Friday, September 4, 2015

Lost

I lost something.

It's amazing to me how much can people change. No person can change another person, a person changes by itself from the things one is going through. A heartbreak, a trauma, a triumph, a loss, they all change a person, sometimes permanently.

I used to be so weak and after being weak for years, I have toughen up when my heart started to heal.

And then I met you.

From being selfish and impatient, you changed me to give more and I never thought I would have so much patience in me. How can I love someone who is incapable of giving? I am starting to doubt myself, is what I'm feeling genuine?

If we had better timing, would our love have last? Would we both be better or worst now?


Sunday, June 22, 2014

Heart Obesity

Thank you for the every day reminder that you miss me, you love me, and that I look beautiful despite not yet having a bath. You make my heart obese in a good way!


Friday, May 30, 2014

Love

I love the way you smell me
the way you touch my skin
the way you hold me tight when we make love
the way you say "I love you" out of the blue
in random moments

Monday, December 2, 2013

Scent

Your scent they amuse me,
defuse me
kills me
revives me
haunts me
lures me
cures me
teases me
hypnotizes me.

Sunday, November 3, 2013

Sunnies

Today I broke my sunnies while urinating in the mall's public restroom, because I tucked my sunglasses to my shirt, and then it fell when I bent over, because my mother taught me to never sit on a public toilet, they are sprawling with germs, they can get into your skin, that's what mom said, you have to do it bending over, not touching your butt to the toilet seat.
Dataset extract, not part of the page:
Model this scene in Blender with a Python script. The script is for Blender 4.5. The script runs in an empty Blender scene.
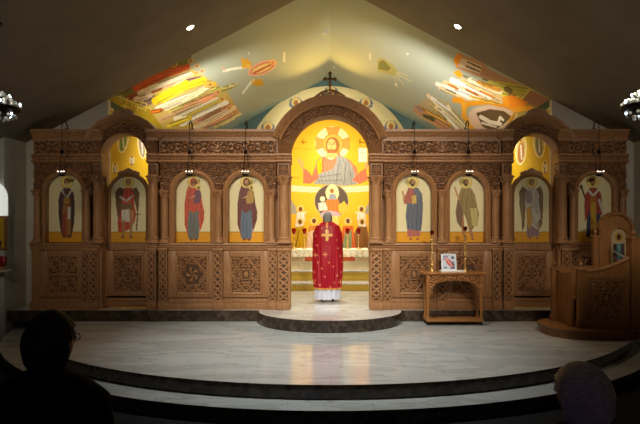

So my 1 year old sun glasses fell, and it broke, the right lense came out and the frame was already broken even before the lense came out, it is still a mystery to me why.

And it was sad, because I loved that sunglasses so much and it looked so good to me. I think so. He was outside waiting for me to finish the call of nature and I love looking at him from afar because he smiles at me as if seeing me again after a long time, and his smile haunted me for 5 years and it still haunts me now even if we've been together for 5 months, it kills me sometimes and I feel it in my belly.

We did some window shopping on the department store and it was great although the department store was boring because they don't have much. Nothing much to look at. We went around, making jokes and got to the sunglasses section. The best thing happened, we saw the newer version of my sunglasses, the exact replacement, and he bought it for me.

Today, we watched Thor in the cinema (the movie was boring), ate my favorite french fries, and we shopped around and he bought me a replacement of the exact sunglasses that I broke in the toilet. And the day just has to be in this diary.

"I will write this down in my diary so I will never forget this day."
"It's too bad that I am that easy to forget." the child in him is teasing me again.
"I will never forget you. These sunglasses is a remembrance."
"Why do you need something to remember me by, are you leaving me?" he's being childish and cute.
"I'm not leaving anymore, I just need to remember this, what if I get Alzheimer's when I get old? You can read me diary so I will remember you."

He was quiet.

"I will never forget you, you are stuck in my subconscious and in my conscious mind" I said.

Friday, November 1, 2013

Spaghetti and Potatoes

I've never enjoyed All Saints Day before. I usually spend it at home or at work. This year however, having a regular day job, I can finally relate to long weekends and holidays. Last night I said, "I miss eating your home cooked spaghetti and some chocolates after". And he said he'll make me spaghetti tomorrow, and that is today.

I never liked spaghetti, I think spaghettis are boring, like popcorns. Since childhood, every kiddie party I go to never misses a spaghetti, this Italian dish has no effect on me, not nostalgic. Until one day, when he cooked tuna spaghetti with sweet tomato sauce. That day I will never forget, how he stood there topless, incorporating the sauce putting some love potion perhaps, because from that day on, I fell in love with his spaghettis.

Today, he made me another spaghetti and some french fries that he boiled first, sprinkled with salt and pepper and then fried them to perfection.

As I put the food in my mouth I said, "Marry me now." and in my mind I said, "I can no longer part with you."